Più che il regista François Depeyron, onesto cinquantenne del cinema francese con all’attivo una dozzina di film che difficilmente hanno varcato le Alpi, quelli che contano qui sono il soggettista-sceneggiatore Eric-Emmanuel Schmitt e il protagonista Omar Sharif. È infatti per amore del personaggio offertogli da Schmitt che Sharif ha deciso di ritornare sul grande schermo dopo molti anni d’assenza, confermandosi attore dalle limitate qualità, ma dalla sicura presenza cinematografica; ed è per merito soprattutto di Schmitt che il film garantisce un immediato “feeling” emotivo e culturale con un pubblico “perbene” (qualcuno preferisce dire “politicaly correct”).

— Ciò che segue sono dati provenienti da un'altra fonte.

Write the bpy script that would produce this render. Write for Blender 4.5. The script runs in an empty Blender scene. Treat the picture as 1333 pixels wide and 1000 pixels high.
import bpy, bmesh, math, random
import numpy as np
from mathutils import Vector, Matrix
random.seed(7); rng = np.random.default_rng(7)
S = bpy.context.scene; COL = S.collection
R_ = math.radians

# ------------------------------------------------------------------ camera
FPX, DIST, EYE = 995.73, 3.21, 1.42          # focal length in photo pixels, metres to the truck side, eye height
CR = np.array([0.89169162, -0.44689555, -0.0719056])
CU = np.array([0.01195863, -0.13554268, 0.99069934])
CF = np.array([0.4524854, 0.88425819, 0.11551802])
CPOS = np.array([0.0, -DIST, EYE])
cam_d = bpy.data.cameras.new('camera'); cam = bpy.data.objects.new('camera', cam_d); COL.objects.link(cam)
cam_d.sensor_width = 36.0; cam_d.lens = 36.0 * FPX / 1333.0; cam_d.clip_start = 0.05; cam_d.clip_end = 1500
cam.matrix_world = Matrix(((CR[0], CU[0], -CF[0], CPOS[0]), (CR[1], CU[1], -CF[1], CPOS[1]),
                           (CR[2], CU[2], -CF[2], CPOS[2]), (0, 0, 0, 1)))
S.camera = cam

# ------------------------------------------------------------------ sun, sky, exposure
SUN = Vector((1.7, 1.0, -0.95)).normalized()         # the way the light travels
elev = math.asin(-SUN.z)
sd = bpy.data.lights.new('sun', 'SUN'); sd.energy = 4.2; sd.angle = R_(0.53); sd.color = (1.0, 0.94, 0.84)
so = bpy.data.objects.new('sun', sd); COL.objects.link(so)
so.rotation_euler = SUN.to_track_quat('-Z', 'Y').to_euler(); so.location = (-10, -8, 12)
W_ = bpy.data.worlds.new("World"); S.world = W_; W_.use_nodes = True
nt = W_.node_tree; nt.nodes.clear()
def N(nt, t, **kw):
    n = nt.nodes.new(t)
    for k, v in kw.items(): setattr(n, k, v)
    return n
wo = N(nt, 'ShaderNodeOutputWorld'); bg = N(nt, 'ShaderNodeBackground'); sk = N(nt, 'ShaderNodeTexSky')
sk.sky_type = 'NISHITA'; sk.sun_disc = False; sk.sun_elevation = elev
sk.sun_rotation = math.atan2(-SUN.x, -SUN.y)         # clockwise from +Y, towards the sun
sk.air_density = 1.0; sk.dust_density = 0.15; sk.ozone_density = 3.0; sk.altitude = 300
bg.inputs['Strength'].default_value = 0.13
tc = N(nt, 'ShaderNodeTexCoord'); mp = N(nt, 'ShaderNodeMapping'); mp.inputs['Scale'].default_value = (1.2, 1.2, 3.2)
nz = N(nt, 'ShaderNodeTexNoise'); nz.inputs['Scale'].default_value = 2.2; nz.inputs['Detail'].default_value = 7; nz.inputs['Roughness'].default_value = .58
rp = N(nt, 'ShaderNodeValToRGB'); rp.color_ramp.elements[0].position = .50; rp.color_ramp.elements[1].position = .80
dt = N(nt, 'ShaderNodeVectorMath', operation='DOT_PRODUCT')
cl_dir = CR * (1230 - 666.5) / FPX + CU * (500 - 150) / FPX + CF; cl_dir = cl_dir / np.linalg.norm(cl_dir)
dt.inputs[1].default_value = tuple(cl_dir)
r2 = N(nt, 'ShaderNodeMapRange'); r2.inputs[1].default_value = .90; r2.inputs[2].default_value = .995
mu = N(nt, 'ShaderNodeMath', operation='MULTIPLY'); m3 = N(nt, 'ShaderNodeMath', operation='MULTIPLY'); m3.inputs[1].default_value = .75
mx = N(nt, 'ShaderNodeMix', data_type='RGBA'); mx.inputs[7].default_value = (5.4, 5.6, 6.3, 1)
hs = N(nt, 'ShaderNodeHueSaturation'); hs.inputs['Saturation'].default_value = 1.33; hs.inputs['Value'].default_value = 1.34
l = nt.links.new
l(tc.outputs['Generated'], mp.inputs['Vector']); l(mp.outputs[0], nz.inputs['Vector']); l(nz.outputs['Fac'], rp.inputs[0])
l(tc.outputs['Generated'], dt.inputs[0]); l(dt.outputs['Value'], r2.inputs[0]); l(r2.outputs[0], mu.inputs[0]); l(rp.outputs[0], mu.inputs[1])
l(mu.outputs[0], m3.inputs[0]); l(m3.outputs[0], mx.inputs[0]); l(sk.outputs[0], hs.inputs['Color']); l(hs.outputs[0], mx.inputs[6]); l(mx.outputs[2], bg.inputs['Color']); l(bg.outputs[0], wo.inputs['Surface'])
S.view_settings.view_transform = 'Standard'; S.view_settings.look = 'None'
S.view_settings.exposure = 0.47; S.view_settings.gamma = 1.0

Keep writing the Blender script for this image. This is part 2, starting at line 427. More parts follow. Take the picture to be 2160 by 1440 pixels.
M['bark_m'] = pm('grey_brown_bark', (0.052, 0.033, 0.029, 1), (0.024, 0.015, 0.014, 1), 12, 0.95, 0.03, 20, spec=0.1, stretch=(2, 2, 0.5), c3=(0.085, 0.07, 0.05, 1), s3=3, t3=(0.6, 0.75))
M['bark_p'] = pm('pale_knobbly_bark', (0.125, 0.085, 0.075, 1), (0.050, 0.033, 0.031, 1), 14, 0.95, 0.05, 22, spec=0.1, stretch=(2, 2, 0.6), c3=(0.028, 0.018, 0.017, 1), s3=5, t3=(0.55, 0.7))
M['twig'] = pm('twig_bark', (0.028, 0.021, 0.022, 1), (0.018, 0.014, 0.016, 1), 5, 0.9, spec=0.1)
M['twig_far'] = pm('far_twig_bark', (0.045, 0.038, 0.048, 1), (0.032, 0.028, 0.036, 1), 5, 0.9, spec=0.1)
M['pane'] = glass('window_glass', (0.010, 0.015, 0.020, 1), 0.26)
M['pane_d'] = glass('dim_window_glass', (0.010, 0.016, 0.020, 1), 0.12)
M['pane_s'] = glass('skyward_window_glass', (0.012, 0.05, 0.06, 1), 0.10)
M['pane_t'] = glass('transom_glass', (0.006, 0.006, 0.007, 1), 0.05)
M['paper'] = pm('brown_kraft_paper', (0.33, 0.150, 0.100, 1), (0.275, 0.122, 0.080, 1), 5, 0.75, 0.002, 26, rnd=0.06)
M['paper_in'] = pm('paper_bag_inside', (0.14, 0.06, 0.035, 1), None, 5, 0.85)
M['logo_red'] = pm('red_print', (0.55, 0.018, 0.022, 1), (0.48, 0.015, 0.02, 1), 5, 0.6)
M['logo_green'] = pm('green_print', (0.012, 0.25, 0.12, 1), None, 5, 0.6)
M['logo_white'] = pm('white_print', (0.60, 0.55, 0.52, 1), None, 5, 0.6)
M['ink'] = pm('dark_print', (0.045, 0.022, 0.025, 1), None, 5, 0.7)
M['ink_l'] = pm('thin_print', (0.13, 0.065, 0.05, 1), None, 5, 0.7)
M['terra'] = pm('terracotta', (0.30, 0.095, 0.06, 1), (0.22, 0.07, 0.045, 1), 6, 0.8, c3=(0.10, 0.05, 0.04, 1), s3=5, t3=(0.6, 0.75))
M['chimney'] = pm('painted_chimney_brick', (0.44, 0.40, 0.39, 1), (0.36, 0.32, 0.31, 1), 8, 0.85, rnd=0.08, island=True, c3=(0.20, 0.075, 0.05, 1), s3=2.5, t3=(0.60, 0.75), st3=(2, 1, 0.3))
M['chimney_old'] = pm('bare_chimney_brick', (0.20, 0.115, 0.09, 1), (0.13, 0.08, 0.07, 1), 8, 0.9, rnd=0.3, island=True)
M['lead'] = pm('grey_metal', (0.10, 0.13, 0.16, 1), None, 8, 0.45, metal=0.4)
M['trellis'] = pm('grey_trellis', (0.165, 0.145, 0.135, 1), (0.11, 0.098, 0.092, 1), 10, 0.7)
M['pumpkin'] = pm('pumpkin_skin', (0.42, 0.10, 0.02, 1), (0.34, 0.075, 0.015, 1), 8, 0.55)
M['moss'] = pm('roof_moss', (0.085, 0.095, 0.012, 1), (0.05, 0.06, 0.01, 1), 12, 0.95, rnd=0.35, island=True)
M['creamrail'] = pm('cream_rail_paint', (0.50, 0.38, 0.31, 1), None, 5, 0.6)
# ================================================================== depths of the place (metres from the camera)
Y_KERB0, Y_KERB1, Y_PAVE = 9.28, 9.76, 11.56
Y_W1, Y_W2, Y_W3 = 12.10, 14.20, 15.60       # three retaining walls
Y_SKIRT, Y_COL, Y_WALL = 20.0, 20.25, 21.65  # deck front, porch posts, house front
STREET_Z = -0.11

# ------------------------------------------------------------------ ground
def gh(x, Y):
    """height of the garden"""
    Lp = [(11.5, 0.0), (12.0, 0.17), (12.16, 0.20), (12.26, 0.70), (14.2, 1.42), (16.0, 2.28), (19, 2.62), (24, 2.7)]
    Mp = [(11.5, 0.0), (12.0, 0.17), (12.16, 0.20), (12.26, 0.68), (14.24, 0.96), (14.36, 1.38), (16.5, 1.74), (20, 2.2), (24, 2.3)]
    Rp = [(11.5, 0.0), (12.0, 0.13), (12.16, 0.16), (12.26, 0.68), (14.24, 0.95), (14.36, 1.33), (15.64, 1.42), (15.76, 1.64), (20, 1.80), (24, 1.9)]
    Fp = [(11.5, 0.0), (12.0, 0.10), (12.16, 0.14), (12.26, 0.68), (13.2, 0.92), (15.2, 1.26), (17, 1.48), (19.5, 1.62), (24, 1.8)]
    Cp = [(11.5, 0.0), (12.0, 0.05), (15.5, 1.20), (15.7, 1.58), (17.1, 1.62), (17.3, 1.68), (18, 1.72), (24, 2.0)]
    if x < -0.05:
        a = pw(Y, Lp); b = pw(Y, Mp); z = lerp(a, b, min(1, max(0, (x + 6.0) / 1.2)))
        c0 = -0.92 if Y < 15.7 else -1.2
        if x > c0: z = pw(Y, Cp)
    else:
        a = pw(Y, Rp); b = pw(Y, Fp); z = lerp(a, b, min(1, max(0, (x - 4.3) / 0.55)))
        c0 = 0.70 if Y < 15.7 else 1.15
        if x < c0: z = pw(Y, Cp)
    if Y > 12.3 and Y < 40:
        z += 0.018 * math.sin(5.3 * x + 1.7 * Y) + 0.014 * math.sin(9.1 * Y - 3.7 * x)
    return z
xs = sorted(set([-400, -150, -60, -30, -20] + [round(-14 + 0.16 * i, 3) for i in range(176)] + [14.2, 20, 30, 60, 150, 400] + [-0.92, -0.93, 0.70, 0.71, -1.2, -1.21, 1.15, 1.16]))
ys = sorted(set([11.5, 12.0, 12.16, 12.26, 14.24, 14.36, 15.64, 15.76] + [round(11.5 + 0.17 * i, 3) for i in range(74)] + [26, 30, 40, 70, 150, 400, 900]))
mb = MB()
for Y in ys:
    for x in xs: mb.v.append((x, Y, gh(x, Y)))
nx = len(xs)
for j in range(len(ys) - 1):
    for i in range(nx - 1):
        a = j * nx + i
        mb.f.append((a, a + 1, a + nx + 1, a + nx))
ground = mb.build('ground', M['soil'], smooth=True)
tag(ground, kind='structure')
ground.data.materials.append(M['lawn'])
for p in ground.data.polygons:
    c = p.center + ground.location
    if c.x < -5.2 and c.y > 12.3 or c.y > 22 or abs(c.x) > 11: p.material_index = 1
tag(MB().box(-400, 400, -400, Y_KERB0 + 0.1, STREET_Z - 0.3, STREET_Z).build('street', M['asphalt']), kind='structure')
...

Del resto, non solo in Francia, ma anche sui palcoscenici di tutto il mondo, il nome di Schmitt significa garanzia di spunti narrativi ingegnosamente alla moda, di scrittura agile e scorrevole, di dialoghi che ben s’addicono a valorizzare le virtù recitative degli interpreti. Così è nelle sue commedie più note e frequentate (Il visitatore o Variazioni enigmatiche, per citare solo due titoli rappresentati anche sui palcoscenici genovesi) e così si conferma essere anche in questa sceneggiatura, tratta da un suo omonimo e fortunato romanzo.
Che cosa c’è di più “perbene” ed eticamente consolante del dialogo tra un vecchio mussulmano poco ortodosso e un giovane ebreo, sullo sfondo di una Parigi anni Sessanta in cui dominano i buoni sentimenti? E che cosa si può pensare di più confortante di un lungo viaggio iniziatico, in cui le assonanze sentimentali ben s’intrecciano con con la reciproca accettazione umana e culturale, anche nelle differenze? Monsieur Ibrahim e i fiori del Corano dà allo spettatore quello che desidera: ma per fortuna non solo questo.
Perché Schmitt è scrittore didascalico, ma certo non sprovveduto, capace come è di dar vita ad ambienti e a personaggi, di rispettare l’umanità di ciascuno e di strutturare un racconto “bien fait”. E qui rientra in ballo anche il regista Depeyron, il quale sollecitato dalla bella scrittura offertagli e dall’ambientazione anni Sessanta dell’incontro tra il droghiere Ibrahim, seguace della religione “sufi”, e il sedicenne Momo, abbandonato dalla madre e tradito dal padre suicida, impagina (soprattutto nella prima parte) un film veloce e scorrevole, illuminato da un simpatico gusto per la rivisitazione del cinema Nouvelle Vague, con molte reminescenze di Truffaut.
Accade, allora, che le cose migliori del film si ritrovano non tanto nel convenzionale rapporto pedagogico tra i due protagonisti, quanto nella descrizione un po’ favolistica di quella strada popolata di prostitute dal buon cuore, con le quali Momo conosce i piaceri del sesso prima ancora dei fremiti amorosi, che saranno suscitati in lui da una coetanea vicina di casa. Strada a cui si accede da una bella scalinata tipicamente francese e dove un bel giorno tutto si ferma per assistere alle riprese di un film, nel quale una procace star (“cameo” di Isabelle Adjani) sale su una spider rossa, traducendo la realtà quotidiana in fantasia: come in un film di Jean-Luc Godard.
MONSIEUR IBRAHIM E I FIORI DEL CORANO
(Francia, 2003)
Regia: François Dupeyron
Sceneggiatura: François Dupeyron e Eric-Emmanuel Schmitt, dal romanzo omonimo di Schmitt
Fotografia: Rémy Chevrin
Scenografia: Katia Wyszkop
Costumi: Catherine Bouchard
Interpreti: Omar Sharif (Monsieur Ibrahim), Pierre Boulanger (Momo), Gilbert Melki (il padre di Momo), Isabelle Renauld (la madre di Momo), Lola Naymark (Myriam), Anne Suarez (Sylvie), Mata Gabin (Fatou), Céline Samie (Eva), Isabelle Adjani (la Star).